Not Understanding a specific substitution rule

Question

I was given the question,

If $f(3x+5) = x^2-1$, what is $f(2)$? I am trying to understand the reasoning why $3x+5$ is set equal to $2$.

Answer 1

To find $f(2)$, we want to consider $3x+5=2$, or $x=-1$.

Then we have $f(3(-1)+5)=(-1)^2-1=0$.

Answer 2

Because it will alow you to put which $x$ needs to be placed on $3x+5$ in order to get $f(2)$. So having $3x+5=2$, then $x=-1$, so this means we need to put $x=-1$ on $3x+5$ to get $f(2)$, that is $f(3(-1)+5)=f(2)=(-1)^2-1=0$, as Elliot G shown.

Answer 3

In essence, it says to find $f(2)$. We have the function value defined at $f(3x+5)$. We try to solve the following equation $$f(3x+5) = f(2)$$ $$3x+5 = 2$$ $$3x = -3$$ $$x = -1.$$

So thus if we substitute in $x=-1,$ we get $$\begin{align}f[3(-1) + 5] & = f(2) \\&= (-1)^2 - 1 \\&= 1 - 1 \\&= 0.\end{align}$$

So $f(2) = 0.$

Answer 4

Let's say $u=3x+5$. Then, $x^2-1=(\frac{u-5}{3})^2-1$. $\Rightarrow$ $f(u)=(\frac{u-5}{3})^2-1$ $\Rightarrow$ $f(x)=(\frac{x-5}{3})^2-1$. Now we can easily see that $f(2)=0$ . However, instead of doing all these complicated stuff, we could have made the following deduction: $3x+5=2$ $\Rightarrow$ $x=-1$ $\Rightarrow$ $x^2-1=0$. To summarize, $3x+5=2 \Rightarrow x^2-1=0$ $\:\:\:\equiv\:\:\:$ $f(2)=0.$

SIMILAR EXAMPLE

$f(x-1)=x^2\Rightarrow f(0)=?$

Say $u=x-1 \Rightarrow (u+1)^2=x^2 \Rightarrow f(u)=(u+1)^2 \Rightarrow f(x)=(x+1)^2 \Rightarrow f(0)=1.$

OR

Set $$x-1=0 \Rightarrow x=1 \Rightarrow x^2=1$$

$$\Downarrow$$

$$x-1=0 \: and \: x^2=1 \:\:\equiv\:\: f(0)=1$$

Answer 5

This problem is something of a "trick".

If you knew a formula for $f(x)$, you could just substitute $2$ for $x$ to get the answer directly. However, they don't make it that easy -- you only know a formula for $f(3x+5)$. That means you have to figure out what to use for $x$ in order to have the expression that's plugged into $f$ evaluate to $2$ (so that you are still computing $f(2)$ as desired): $$f(\;\overbrace{3x+5}^{\textrm{what makes this }2?}\;)$$

So you need to find $x$ such that $3x+5=2$, i.e., solve $3x+5=2$ for $x$. Doing this gives $x=-1$. Then substitute that value ($-1$) for $x$ to get

$$f(3(-1)+5 ) = (-1)^2-1$$ $$f(2) = 0$$

Answer 6

The problem here is with the mindset that looks at $3x+5$ and thinks "the result of 3 times THE number plus 5". Another way to look at this problem is "I'm thinking of a number ($3x+5$). What would $x^2-1$ be?". If we think of $3x+5$ as THE number, then we can look at $x^2-1$ with new eyes. $$x^2-1 = \bigg(\frac{(3x+5)-5}{3}\bigg)^2-1$$ In this case, we try to find out what $x$ would be in terms of THE number $3x+5$.

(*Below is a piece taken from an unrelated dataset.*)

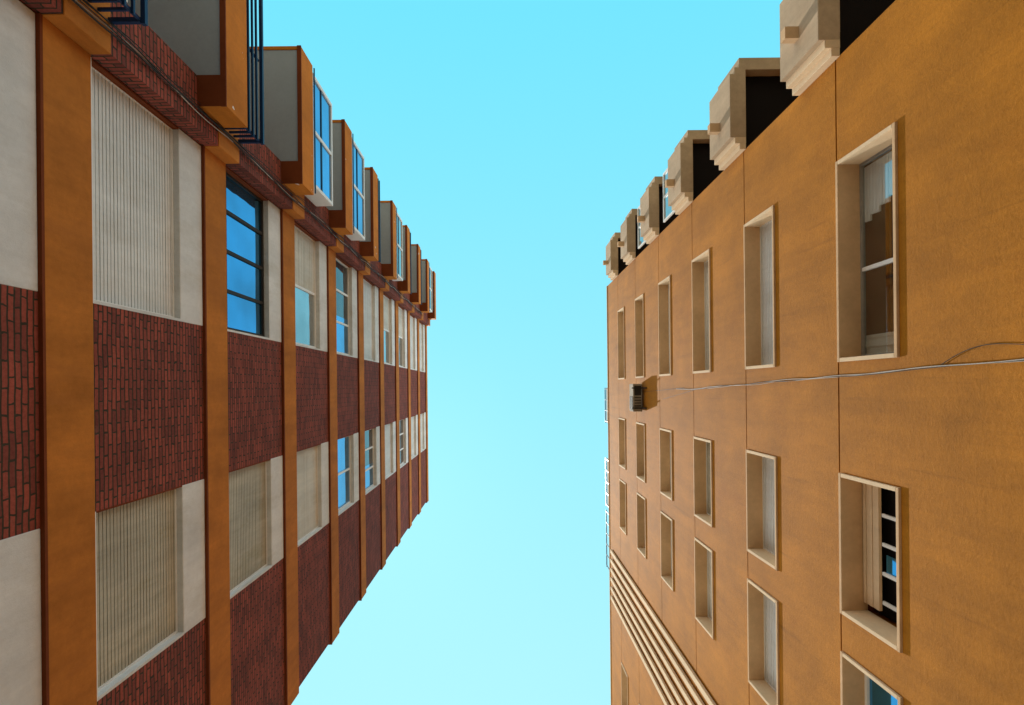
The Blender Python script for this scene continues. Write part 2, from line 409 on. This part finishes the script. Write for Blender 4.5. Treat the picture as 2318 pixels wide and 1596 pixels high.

This mental trap develops because teachers gloss over the Closure Principle in middle and secondary schools. While everybody understands that if $x$ is a number then $3x$ is also a number, we tend to see the latter expression as a different animal than the former when solving problems. We see $x$ as a number but $3x$ isn't; it's an expression that I have to evaluate. In reality, both are numbers, and both are expressions. I can interpret $3x$ as an expression to evaluate, just as easily as I can $\frac{3x}{3}$ (i.e. $x$). Similarly I can ask myself, if $3x$ equals $5$, what does $3x+1$ equal? In this case there is absolutely no need find $x$ when I already know the value of $3x$. Why? Because $3x$ is a number.